§ **Required work**
Without including any images, repeat the data exactly.

BEGIN

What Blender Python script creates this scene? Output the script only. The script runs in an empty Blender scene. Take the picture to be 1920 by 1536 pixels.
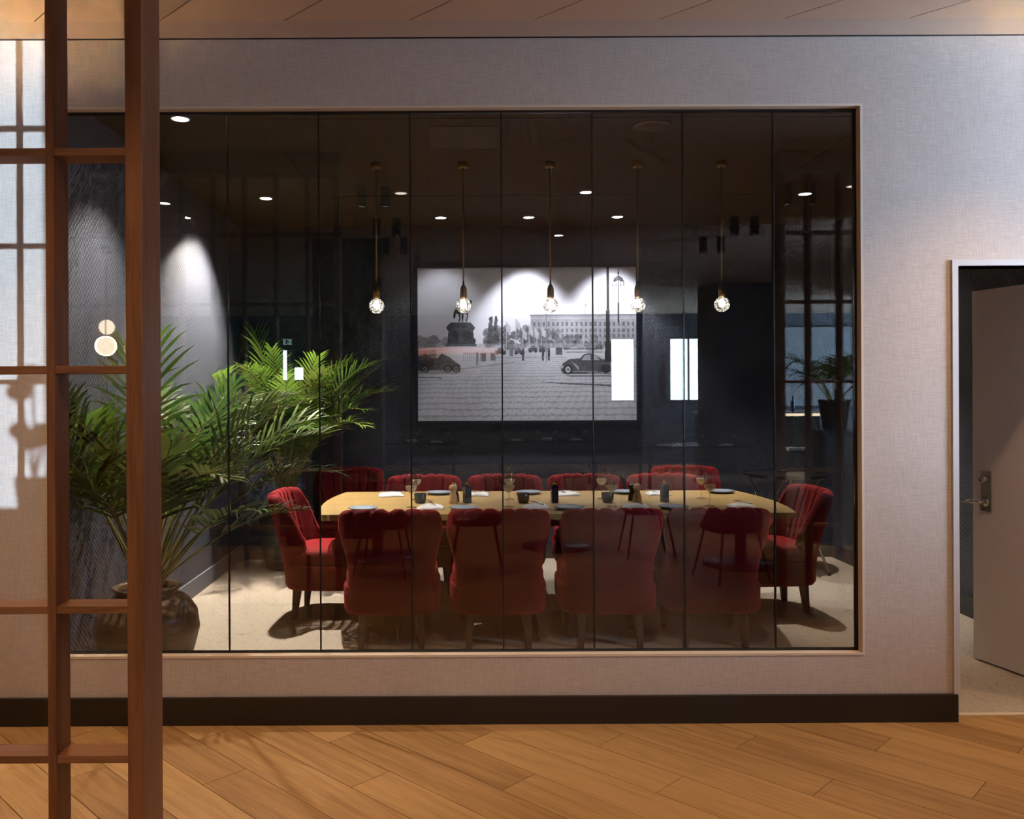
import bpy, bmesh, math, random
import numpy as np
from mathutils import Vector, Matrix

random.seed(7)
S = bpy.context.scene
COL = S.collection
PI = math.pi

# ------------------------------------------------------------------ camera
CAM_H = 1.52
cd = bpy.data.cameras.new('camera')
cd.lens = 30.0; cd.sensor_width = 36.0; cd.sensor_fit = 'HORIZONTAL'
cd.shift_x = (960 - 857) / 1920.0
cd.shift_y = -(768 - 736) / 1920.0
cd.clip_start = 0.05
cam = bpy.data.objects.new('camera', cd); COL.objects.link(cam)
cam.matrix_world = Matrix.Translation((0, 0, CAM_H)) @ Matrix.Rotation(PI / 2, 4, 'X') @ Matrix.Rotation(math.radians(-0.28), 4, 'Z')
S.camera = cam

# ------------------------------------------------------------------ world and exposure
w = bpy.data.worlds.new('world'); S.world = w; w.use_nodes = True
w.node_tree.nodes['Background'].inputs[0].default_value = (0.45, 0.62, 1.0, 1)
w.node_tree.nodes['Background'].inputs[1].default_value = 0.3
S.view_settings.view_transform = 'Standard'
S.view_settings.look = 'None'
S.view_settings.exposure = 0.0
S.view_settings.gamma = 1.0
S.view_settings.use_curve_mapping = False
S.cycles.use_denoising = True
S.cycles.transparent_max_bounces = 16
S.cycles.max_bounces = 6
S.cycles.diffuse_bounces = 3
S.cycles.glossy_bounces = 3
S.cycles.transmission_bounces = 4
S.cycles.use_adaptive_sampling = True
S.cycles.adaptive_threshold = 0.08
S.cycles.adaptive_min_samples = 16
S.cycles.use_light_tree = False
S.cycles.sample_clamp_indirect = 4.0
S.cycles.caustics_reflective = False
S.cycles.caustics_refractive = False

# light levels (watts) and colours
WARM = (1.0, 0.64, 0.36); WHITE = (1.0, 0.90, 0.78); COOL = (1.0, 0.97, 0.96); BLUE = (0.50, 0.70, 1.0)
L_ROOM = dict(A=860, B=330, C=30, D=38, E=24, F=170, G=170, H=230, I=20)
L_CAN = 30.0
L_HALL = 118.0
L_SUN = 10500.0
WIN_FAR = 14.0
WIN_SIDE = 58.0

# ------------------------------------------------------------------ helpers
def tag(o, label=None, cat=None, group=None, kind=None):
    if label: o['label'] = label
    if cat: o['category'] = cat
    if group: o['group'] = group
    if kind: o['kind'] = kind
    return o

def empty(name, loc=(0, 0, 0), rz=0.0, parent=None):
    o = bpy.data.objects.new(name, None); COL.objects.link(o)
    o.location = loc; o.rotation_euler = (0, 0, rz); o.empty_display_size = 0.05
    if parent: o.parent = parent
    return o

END

§ **Task output**
What Blender Python script creates this scene? Output the script only. The script runs in an empty Blender scene. Take the picture to be 1920 by 1536 pixels.
import bpy, bmesh, math, random
import numpy as np
from mathutils import Vector, Matrix

random.seed(7)
S = bpy.context.scene
COL = S.collection
PI = math.pi

# ------------------------------------------------------------------ camera
CAM_H = 1.52
cd = bpy.data.cameras.new('camera')
cd.lens = 30.0; cd.sensor_width = 36.0; cd.sensor_fit = 'HORIZONTAL'
cd.shift_x = (960 - 857) / 1920.0
cd.shift_y = -(768 - 736) / 1920.0
cd.clip_start = 0.05
cam = bpy.data.objects.new('camera', cd); COL.objects.link(cam)
cam.matrix_world = Matrix.Translation((0, 0, CAM_H)) @ Matrix.Rotation(PI / 2, 4, 'X') @ Matrix.Rotation(math.radians(-0.28), 4, 'Z')
S.camera = cam

# ------------------------------------------------------------------ world and exposure
w = bpy.data.worlds.new('world'); S.world = w; w.use_nodes = True
w.node_tree.nodes['Background'].inputs[0].default_value = (0.45, 0.62, 1.0, 1)
w.node_tree.nodes['Background'].inputs[1].default_value = 0.3
S.view_settings.view_transform = 'Standard'
S.view_settings.look = 'None'
S.view_settings.exposure = 0.0
S.view_settings.gamma = 1.0
S.view_settings.use_curve_mapping = False
S.cycles.use_denoising = True
S.cycles.transparent_max_bounces = 16
S.cycles.max_bounces = 6
S.cycles.diffuse_bounces = 3
S.cycles.glossy_bounces = 3
S.cycles.transmission_bounces = 4
S.cycles.use_adaptive_sampling = True
S.cycles.adaptive_threshold = 0.08
S.cycles.adaptive_min_samples = 16
S.cycles.use_light_tree = False
S.cycles.sample_clamp_indirect = 4.0
S.cycles.caustics_reflective = False
S.cycles.caustics_refractive = False

# light levels (watts) and colours
WARM = (1.0, 0.64, 0.36); WHITE = (1.0, 0.90, 0.78); COOL = (1.0, 0.97, 0.96); BLUE = (0.50, 0.70, 1.0)
L_ROOM = dict(A=860, B=330, C=30, D=38, E=24, F=170, G=170, H=230, I=20)
L_CAN = 30.0
L_HALL = 118.0
L_SUN = 10500.0
WIN_FAR = 14.0
WIN_SIDE = 58.0

# ------------------------------------------------------------------ helpers
def tag(o, label=None, cat=None, group=None, kind=None):
    if label: o['label'] = label
    if cat: o['category'] = cat
    if group: o['group'] = group
    if kind: o['kind'] = kind
    return o

def empty(name, loc=(0, 0, 0), rz=0.0, parent=None):
    o = bpy.data.objects.new(name, None); COL.objects.link(o)
    o.location = loc; o.rotation_euler = (0, 0, rz); o.empty_display_size = 0.05
    if parent: o.parent = parent
    return o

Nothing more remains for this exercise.